Otro: en Madrid se produce una manifestación -deleznable-, con gritos y carteles homófobos, xenófobos y racistas; ante ella políticos de la oposición, periodistas y tertulianos se lanzan a pedir la dimisión de la delegada del Gobierno porque no tendría que haberla autorizado, olvidando que la constitución declara el derecho fundamental de reunión y de manifestación y que al ser un derecho constitucional no está sujeto a autorización alguna, sólo a comunicación previa. Y este derecho le asiste a todo ciudadano, sea cual sea su ideología. Otra cosa es que si en el desarrollo de la manifestación se comete delito de odio, vandalismo o cualquier otra infracción, se proceda a la consiguiente denuncia. Nos guste o no, no se puede limitar el derecho a manifestarse de forma preventiva porque se intuya que su contenido no va a ser adecuado a los principios demócratas. 
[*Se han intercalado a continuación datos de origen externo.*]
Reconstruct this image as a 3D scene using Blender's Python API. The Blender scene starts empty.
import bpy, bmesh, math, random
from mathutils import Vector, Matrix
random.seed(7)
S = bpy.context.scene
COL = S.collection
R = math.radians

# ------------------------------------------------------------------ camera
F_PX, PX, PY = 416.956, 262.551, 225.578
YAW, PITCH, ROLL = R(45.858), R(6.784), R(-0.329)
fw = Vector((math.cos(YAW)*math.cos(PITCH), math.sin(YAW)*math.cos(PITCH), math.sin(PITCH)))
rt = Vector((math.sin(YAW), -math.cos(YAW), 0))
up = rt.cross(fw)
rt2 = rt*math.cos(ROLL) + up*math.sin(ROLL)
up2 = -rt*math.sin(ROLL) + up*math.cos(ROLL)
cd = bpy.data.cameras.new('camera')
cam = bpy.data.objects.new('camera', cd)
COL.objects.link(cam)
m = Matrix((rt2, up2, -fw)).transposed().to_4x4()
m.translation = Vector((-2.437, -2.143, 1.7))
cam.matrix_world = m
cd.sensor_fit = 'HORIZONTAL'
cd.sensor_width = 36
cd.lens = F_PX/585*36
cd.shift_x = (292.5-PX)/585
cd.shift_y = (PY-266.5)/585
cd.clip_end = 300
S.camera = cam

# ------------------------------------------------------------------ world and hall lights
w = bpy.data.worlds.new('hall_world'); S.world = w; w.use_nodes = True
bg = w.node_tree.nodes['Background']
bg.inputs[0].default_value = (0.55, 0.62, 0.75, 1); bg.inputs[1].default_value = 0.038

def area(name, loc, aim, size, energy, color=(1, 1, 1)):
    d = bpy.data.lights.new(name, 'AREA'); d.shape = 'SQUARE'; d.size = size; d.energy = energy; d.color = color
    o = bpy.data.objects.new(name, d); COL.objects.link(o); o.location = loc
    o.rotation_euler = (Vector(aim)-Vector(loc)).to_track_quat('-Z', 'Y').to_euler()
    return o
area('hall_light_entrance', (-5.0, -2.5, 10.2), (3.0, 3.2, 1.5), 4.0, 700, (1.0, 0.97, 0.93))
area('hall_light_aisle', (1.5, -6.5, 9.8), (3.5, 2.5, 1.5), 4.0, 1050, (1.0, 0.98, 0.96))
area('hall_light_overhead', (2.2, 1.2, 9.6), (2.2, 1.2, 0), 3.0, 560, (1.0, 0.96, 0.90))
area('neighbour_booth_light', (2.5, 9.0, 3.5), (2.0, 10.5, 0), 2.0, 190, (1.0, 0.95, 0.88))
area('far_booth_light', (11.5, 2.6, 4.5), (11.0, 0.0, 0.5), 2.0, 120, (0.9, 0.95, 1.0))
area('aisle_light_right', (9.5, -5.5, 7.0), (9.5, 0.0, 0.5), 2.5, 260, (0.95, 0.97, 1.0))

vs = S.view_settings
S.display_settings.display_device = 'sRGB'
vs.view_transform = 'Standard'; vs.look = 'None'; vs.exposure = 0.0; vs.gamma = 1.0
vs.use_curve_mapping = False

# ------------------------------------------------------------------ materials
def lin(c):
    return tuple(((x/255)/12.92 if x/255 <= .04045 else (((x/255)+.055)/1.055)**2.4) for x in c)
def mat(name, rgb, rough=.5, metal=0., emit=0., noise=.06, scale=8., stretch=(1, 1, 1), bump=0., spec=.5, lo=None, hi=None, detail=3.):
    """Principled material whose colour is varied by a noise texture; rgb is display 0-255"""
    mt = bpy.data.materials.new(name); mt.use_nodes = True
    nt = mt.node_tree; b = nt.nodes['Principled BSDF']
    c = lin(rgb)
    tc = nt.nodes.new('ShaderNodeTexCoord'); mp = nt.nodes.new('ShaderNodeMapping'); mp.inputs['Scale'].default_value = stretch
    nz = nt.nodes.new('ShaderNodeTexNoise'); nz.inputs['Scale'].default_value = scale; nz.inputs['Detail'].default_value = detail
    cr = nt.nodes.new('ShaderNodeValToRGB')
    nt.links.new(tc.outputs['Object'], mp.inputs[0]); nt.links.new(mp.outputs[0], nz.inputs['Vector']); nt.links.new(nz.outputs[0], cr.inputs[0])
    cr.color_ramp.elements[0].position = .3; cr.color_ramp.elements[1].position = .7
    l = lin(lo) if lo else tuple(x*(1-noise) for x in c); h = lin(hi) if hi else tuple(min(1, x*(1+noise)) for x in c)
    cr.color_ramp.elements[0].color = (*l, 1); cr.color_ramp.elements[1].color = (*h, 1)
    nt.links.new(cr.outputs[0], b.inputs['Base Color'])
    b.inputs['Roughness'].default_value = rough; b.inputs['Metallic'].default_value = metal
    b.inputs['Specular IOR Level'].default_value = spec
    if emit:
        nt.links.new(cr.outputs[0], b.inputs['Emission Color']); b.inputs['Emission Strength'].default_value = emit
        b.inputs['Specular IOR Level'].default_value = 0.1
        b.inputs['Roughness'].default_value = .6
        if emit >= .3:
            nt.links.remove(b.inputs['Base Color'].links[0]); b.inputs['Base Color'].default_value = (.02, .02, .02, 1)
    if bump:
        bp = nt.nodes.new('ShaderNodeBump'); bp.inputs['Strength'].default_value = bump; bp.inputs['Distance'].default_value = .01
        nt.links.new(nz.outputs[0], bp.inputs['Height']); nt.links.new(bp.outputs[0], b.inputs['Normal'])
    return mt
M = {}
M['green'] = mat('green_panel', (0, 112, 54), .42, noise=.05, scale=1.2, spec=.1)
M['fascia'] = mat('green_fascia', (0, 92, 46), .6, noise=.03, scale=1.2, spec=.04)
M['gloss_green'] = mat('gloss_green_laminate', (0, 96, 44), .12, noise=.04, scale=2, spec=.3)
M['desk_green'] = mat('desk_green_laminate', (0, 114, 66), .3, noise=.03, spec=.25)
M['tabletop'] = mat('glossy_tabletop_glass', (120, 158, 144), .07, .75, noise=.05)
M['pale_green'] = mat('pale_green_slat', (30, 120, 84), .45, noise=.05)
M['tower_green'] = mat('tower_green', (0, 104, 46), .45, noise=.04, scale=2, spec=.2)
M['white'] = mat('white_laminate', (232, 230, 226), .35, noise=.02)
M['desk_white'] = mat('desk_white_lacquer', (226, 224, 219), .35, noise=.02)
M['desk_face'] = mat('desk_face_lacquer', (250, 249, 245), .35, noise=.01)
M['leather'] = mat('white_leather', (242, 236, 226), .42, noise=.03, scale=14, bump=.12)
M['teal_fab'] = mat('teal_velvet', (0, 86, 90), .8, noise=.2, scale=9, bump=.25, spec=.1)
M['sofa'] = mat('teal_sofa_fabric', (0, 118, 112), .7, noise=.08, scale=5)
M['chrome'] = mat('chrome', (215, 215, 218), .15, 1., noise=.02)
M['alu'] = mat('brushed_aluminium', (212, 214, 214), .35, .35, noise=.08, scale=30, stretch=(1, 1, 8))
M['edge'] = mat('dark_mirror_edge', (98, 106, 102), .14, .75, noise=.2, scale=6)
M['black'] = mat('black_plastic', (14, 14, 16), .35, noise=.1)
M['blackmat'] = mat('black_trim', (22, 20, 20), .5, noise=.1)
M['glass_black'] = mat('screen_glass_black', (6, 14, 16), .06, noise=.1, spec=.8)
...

La última, el gobierno de Sánchez ha cerrado acuerdo presupuestario con UP a cambio de una Ley de vivienda que limite a los propietarios el precio del alquiler y que obligue a los promotores privados a que en cada nuevo edificio haya un número de viviendas sociales, algo similar a lo que hizo el dictador Franco con la limitación de rentas con la salvedad de que él no estaba sujeto al respeto hacia los derechos fundamentales. Ahora, para conseguir las bondades de un pacto presupuestario, se olvida que nuestra constitución tiene consagrado el derecho a la propiedad privada. O sea, para suplir la falta de construcción de viviendas sociales que compete a todas las administraciones públicas que han de propiciar que todo ciudadano tenga una vivienda digna, derecho también proclamado por la constitución, limitamos el derecho fundamental de propiedad privada. Estos tres ejemplos son el día a día de nuestra democracia y, no nos engañemos, nos acordamos de nuestra constitución sólo cuando nos viene bien apelar a nuestros derechos y aceptamos con normalidad que para defender un derecho -el que nos interese en el momento- se viole otro. Al final, somos humanos con una cultura democrática que no deja de ser impostada. Ya lo dijo Churchill, agudo: "el mejor argumento en contra de la democracia es una conversación de cinco minutos con el votante medio”.